Another, more aggressive option, would be to start deleting datasets. I know it's controversial, but it lowers maintenance burden and makes refactoring much easier. I think it'd be fine because:

  1. Old datasets versions still exist in the catalog and can be downloaded from there in case someone wants to compare data
  2. If you want to compare code, you can just go back in git history
  3. We can keep code of the latest two versions (one could be archived). Do you think it's likely to look more than one version back?

This is especially relevant due to upcoming metadata changes. What do you think @pabloarosado @lucasrodes (maybe @danyx23 )?

danyx23 commented 1 year ago

What do you think of keeping a tombstone with the git sha around in the directory? I.e. the directory would still exist but only consist of a tombstone text file with the last git sha where this directory still contained content (i.e. HEAD~1). Maybe additionally it could also contain a readme that explains this and says where in the catalog to find this data or something like that.

This would make it easier to find this code in the future if you still need it but otherwise leave us with a much cleaner git repo. Thoughts?

Marigold commented 1 year ago

That would work too. Anything to have less files to maintain :). We could also store git sha in the catalog (dataframe) that would make it easy to find.
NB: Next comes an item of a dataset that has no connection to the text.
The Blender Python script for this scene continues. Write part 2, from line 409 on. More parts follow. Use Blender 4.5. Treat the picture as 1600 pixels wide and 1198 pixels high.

larsyencken commented 1 year ago

On tombstones

I really like the idea of a tombstone. Instead of tombstones everywhere though, I think we should keep one central list of them, and have a command archive-steps you can run (which dry-runs unless you say --really) which will archive a dataset and the subtree that depends on it, with appropriate pre-flight checks in the db.

On state

I'd prefer to avoid creating a stateful catalog where we have ghost data but no recipes in it. The whole system has been designed to be a straightforward function of inputs, and the catalog is meant to be throwaway, which is a really simplifying property. If we remove a dataset, we should remove it from the catalog too.

On archiving

We do in fact keep an archive of the catalog at every git sha on the master branch, that's https://github.com/owid/data-catalog. It links every catalog snapshot back to the sha that built it. And likewise there is a git-note on every etl commit linking back to the snapshot that contains that data. That's a pretty strong starting place for archiving data.

If we wanted to get more user friendly for the public or for automation, we could leave a trail of snapshots every month/quarter in S3 in a public bucket.

pabloarosado commented 1 year ago

Having old versions of datasets is one of the things I value the most about the ETL. And by that, I mean having access both to the data and to the code that generated it. I very often load old and new versions to check if some weirdness in the data is new or was there already. For example, people often ask what happened to a particular country or a specific indicator that used to be there and now is not. Currently, we are "archiving steps" because we are constantly changing things. But going ahead hopefully we'll reach a more stable state, and then I'd really appreciate keeping all versions (maybe not strictly all, sometimes there are, as Mojmir mentioned, versions with very minor changes). I know that "everything is in git" but my intuition is that when you start going back and forth on git versions, it becomes messy to build recipes, and to be able to compare versions properly. If we figure out a feasible way to do so, great, but otherwise, I find it a big loss if we need to archive old steps by construction.

Marigold commented 1 year ago

@larsyencken we've recently stopped pruning old datasets in S3 catalog. We ran into some issue with explorers where we accidentally deleted the old version and the explorer stopped working. So we thought it'd be safer to keep them in the catalog. (I don't have an opinion on whether that's good or bad)

Marigold commented 1 year ago

I'd be happy with moving code of all archived steps to an /archive folder (with help of the archive-steps command).